AAD Statement on the involuntary decampment of DTES homeless encampment

This morning at 7:00am, Tuesday December 19, 2017, Sugar Mountain Tent City was finally crushed. Originating in Ten Year Ten City, the seven and a half month protest represented the political struggle of homeless communities to form their own centers of survival. Today, the Canadian State and its supporters have triumphed in increasing?homelessness.

As the first snow of the year touches the ground, the last remaining residents at Sugar Mountain are forced to take down their tents and find a new place to ‘call home’. Wade, one of the original Sugar Mountain residents, says they are moving under a bridge to keep out of the snow. Other residents have been put in jail, some do not know what they are going to do, and many have chosen to enter the shelter system they resent because it is the only alternative given by the City of Vancouver, the NDP, and the Liberals other than freezing to death.

10 Year Tent City and Sugar Mountain did not fail. These tent cities were organized as a fight back against the normalization and disappearance of homelessness in public consciousness; these tent cities are responsible for keeping homelessness and poverty up front as a public issue – evidence of this was the ease with which we drew media attention consistently through the duration of the camp’s existence. Carlos, a resident of Sugar Mountain said on Friday, “this camp is important because it is in the heart of the City where capitalists are creating homelessness. We have to make that obvious.”

The political work of supporting self-organized tent cities has had a bearing (which no one can exactly measure) on setting the NDP government’s approach towards homelessness. We introduced the “modular housing” demand and Sugar Mountain contributed towards winning billions of dollars to be released in this direction.

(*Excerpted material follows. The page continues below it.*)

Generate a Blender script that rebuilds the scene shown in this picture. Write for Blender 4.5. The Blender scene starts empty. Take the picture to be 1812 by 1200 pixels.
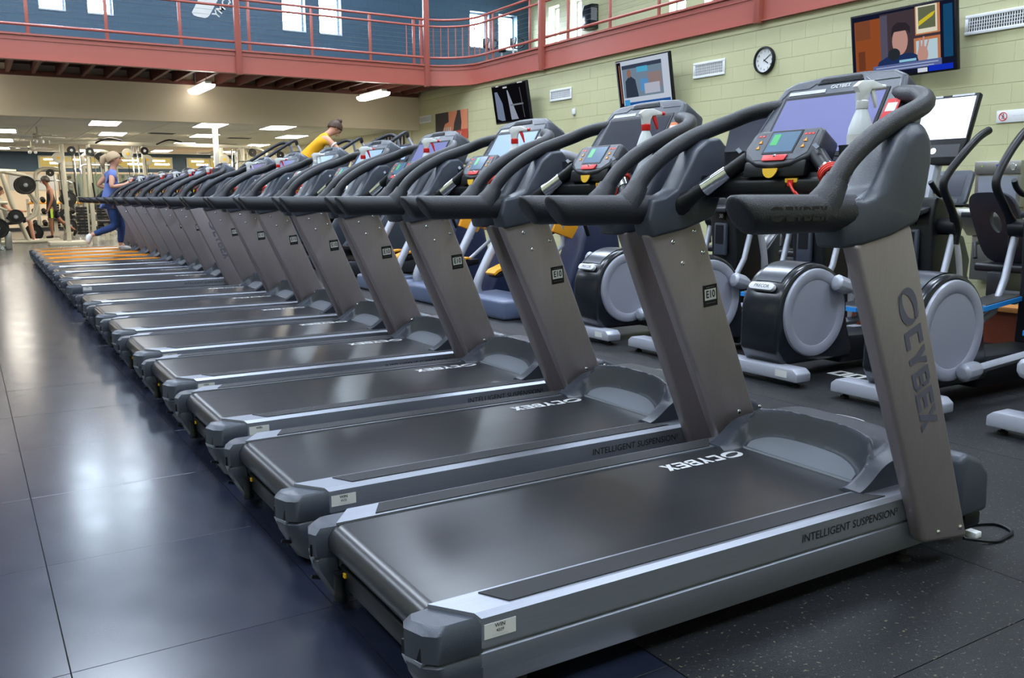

Yet, the breakup of Sugar Mountain represents the continuation of the government policy of hiding homelessness rather than confronting and ending poverty. Since the fall rains and cold weather began the City of Vancouver and Province of BC have opened hundreds of temporary and transitional shelter beds in order to cover up the homelessness crisis they have no intention of ending. We know that homeless people hate this policy; that it is humiliating; that it is disgusting and inhuman; that it doesn’t work; and that homeless people are committed to fighting to end it.

The City and Province have tried to neutralize and spin around criticisms of the shelter system by reforming the management style of shelters. For instance, many winter shelters now allow pets and couples and storage of belongings. These modifications are representative of our resistance to the conditions imposed upon us and the unwillingness of the Canadian government to present actual solutions to a major crisis of capitalism and colonialism: the ever-expanding homelessness population.

The tent city tactic for fighting austerity policies demonstrates the contradiction homeless activists are forced to face: the ‘choice’ between health and survival, and political goals. The State and capital have made the emancipation of Indigenous and low-income people directly oppositional to our immediate safety in attempt to shut down the struggle for freedom before it can even start. Alliance Against Displacement unreservedly supports the decisions of homeless people who are facing unrelenting attacks by the State and the weather to accept shelter beds over pneumonia. The breakup of Sugar Mountain Tent City does not represent an end of residents’ determination to abolish the shelter system – it represents the coercive power of that system.

This fight has exposed the reality that the Canadian government is more interested in utilizing its resources to destroy collective power than promote the democratic self-expression of the most vulnerable communities within its colonial borders, that it will let people die if it means maintaining the facade that homelessness doesn’t exist. AAD is committed to continuing the fight against state strategies of displacement and containment, against sophisticated Vision-NDP poverty cover up efforts, and alongside Indigenous and non-native working class homeless communities for the power we need to end poverty, and with it, capitalism and colonialism.